The USD came under pressure as the U.S. imposed higher import tariffs on a range of countries from August 04, sparking concerns about a potential economic slowdown. Concurrently, initial jobless claims rose to a one-month high, indicating weakness in the labor market.

These factors led to market expectations of an imminent Federal Reserve interest rate cut, diminishing the appeal of the U.S. dollar. Should economic data continue to disappoint, the Fed’s dovish stance is likely to become more pronounced, exerting further downward pressure on the USD.

Source: SBV

In the domestic market, the State Bank of Vietnam set the daily reference USD/VND exchange rate at 23,967/26,489 (buying/selling) for August 08, a decrease of 21 VND from the previous week. This means that commercial banks can trade USD within a range of 23,228 – 25,748 VND/USD.

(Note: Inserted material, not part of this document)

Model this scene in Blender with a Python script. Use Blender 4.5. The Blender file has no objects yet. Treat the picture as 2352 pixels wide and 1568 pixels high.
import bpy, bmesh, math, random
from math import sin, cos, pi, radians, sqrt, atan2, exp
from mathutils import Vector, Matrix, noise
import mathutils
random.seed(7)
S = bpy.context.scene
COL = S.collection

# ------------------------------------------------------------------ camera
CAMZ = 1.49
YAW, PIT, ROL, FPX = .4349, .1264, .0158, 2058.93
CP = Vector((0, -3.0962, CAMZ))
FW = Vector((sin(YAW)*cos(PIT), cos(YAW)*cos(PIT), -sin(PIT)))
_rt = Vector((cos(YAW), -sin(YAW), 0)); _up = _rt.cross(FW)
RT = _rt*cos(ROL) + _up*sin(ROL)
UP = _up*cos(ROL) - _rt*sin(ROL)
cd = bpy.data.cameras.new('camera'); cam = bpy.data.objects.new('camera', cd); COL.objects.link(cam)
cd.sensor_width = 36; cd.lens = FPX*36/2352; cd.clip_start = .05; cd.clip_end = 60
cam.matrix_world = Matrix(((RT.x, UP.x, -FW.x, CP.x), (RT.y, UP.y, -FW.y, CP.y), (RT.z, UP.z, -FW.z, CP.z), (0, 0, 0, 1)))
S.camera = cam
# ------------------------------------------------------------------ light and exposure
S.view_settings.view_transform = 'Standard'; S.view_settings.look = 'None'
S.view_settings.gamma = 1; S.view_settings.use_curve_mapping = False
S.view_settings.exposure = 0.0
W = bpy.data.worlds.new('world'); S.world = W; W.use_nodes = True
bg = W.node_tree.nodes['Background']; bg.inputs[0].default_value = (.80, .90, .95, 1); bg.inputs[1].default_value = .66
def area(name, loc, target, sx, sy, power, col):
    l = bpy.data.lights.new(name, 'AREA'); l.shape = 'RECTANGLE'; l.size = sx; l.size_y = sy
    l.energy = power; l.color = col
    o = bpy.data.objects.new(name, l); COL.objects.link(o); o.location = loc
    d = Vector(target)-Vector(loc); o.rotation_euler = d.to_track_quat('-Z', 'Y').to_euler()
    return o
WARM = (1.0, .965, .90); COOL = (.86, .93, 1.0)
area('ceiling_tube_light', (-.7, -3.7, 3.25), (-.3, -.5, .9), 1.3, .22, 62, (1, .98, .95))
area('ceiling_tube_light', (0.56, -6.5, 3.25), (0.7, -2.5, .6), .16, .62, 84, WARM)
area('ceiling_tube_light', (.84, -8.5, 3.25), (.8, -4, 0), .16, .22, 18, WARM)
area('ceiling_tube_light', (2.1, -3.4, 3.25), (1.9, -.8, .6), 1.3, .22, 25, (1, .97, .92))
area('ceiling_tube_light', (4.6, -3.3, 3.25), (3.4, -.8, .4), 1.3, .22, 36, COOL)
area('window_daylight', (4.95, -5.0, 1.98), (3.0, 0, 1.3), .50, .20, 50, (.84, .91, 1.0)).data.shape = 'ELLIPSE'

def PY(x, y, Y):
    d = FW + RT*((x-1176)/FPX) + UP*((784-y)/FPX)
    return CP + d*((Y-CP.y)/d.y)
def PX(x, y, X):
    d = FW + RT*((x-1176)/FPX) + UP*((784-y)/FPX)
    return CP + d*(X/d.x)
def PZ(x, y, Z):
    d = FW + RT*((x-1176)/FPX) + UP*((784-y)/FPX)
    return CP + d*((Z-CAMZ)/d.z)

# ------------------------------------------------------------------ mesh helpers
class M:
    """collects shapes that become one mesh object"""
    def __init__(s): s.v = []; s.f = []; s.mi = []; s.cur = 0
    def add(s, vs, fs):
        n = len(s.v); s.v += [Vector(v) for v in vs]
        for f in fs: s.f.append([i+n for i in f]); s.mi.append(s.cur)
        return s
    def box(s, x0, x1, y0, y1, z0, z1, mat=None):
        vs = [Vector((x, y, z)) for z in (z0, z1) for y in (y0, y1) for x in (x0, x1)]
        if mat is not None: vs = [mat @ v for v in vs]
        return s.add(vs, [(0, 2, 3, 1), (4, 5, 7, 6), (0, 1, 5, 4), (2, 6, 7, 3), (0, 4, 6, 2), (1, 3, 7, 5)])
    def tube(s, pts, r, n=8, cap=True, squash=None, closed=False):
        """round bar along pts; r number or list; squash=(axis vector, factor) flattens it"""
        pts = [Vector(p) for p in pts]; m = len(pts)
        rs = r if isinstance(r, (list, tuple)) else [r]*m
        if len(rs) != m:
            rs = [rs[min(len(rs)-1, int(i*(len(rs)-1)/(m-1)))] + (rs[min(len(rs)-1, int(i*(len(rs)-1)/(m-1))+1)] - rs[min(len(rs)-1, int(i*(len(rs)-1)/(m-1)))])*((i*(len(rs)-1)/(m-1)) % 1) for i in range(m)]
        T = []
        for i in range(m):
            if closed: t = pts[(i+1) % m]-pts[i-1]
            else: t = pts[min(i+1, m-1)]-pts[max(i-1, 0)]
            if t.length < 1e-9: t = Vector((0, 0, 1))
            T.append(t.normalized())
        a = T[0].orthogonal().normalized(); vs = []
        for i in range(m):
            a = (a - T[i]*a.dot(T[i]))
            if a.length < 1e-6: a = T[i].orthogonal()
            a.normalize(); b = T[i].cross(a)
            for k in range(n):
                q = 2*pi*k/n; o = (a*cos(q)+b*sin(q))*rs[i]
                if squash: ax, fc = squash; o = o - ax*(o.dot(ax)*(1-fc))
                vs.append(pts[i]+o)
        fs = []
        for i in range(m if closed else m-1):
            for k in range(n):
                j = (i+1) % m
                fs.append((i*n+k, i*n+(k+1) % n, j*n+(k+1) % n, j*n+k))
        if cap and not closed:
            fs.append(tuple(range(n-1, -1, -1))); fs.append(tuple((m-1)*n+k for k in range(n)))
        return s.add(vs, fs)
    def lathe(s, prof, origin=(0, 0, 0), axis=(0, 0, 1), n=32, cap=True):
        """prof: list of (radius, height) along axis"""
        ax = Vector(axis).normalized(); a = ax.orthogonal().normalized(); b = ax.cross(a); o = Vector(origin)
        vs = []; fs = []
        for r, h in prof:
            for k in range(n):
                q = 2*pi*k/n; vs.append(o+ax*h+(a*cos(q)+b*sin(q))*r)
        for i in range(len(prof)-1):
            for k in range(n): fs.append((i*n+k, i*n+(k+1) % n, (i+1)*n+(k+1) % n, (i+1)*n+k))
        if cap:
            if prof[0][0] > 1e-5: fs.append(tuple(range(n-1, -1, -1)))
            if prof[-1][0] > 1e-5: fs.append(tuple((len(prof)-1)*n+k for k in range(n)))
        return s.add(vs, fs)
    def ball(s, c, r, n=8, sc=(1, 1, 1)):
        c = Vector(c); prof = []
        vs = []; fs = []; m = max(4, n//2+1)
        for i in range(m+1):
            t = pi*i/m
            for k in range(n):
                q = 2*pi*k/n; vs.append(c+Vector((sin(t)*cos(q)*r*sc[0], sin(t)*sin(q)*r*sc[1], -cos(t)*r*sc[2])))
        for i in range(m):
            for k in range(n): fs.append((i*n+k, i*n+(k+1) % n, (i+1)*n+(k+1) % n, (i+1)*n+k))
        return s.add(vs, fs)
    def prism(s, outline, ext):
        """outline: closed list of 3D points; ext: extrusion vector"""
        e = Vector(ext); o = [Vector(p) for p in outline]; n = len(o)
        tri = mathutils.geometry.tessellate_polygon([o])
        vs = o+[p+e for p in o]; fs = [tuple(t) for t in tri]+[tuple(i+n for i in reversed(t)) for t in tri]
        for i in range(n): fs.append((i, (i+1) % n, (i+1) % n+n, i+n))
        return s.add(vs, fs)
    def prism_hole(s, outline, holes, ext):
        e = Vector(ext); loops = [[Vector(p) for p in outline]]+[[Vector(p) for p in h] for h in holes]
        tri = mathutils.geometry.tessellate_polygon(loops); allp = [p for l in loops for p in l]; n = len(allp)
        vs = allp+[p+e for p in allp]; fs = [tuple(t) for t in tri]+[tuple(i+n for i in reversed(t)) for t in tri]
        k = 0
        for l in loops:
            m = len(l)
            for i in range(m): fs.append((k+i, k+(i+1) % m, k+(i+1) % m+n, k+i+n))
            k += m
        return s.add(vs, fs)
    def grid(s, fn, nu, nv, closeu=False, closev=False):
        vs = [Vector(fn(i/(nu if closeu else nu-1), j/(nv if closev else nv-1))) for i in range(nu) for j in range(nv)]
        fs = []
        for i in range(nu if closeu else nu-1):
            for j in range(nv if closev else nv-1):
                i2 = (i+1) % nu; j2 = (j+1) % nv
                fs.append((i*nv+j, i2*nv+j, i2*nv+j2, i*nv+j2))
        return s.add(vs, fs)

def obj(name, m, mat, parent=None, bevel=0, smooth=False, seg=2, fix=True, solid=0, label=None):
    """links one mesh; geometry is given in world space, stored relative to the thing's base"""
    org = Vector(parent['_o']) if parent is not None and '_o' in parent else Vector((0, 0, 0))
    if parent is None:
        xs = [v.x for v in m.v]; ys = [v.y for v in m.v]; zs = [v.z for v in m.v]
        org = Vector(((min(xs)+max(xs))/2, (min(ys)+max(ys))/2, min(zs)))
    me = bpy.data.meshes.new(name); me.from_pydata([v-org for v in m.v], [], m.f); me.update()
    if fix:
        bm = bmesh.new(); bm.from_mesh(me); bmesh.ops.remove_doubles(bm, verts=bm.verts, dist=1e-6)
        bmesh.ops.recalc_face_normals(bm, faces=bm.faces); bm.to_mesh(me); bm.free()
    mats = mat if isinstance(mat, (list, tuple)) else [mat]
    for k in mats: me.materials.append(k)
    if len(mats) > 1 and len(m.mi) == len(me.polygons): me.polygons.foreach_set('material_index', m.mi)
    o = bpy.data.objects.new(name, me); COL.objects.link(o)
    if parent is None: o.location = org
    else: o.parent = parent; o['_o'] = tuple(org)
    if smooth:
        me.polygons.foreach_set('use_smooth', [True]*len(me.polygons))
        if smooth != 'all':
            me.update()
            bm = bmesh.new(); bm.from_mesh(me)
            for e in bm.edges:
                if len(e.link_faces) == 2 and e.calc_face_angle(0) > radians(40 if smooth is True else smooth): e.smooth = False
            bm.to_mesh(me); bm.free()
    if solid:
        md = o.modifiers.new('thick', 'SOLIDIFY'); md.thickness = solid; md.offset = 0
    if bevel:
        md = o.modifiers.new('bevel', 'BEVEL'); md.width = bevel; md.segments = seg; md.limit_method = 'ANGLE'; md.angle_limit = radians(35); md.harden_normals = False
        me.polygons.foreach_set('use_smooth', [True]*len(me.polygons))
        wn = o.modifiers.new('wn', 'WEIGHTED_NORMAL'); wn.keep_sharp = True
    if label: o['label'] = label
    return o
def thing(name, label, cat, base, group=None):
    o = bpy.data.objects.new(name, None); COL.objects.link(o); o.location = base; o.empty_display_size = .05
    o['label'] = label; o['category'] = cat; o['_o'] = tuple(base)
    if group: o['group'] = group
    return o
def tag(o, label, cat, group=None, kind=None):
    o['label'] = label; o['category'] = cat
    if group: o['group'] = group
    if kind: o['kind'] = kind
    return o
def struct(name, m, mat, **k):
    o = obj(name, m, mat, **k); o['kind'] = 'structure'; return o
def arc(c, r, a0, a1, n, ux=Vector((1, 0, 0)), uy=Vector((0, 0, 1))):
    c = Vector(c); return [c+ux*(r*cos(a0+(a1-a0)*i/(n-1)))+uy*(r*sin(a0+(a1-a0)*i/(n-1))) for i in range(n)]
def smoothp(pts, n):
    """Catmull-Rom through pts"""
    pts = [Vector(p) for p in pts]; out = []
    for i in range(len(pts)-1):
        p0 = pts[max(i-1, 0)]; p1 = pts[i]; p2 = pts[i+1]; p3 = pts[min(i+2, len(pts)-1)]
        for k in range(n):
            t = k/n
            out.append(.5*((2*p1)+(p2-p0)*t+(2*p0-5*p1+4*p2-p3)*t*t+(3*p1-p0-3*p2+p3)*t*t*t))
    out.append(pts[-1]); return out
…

The USD/VND reference rate at the State Bank’s Foreign Exchange Management Department also retreated to 24,017-24,489 VND/USD (buying-selling), a decrease of 20 VND and 22 VND, respectively, compared to the previous week.

Source: VCB

Vietcombank’s listed exchange rate for August 08 was 23,967 – 25,748 VND/USD (buying – selling), a slight increase of 10 VND in both directions.

In the free market, the USD fell by 20 VND on the buying side but rose by 30 VND on the selling side, trading around 26,420 – 26,480 VND/USD (buying – selling).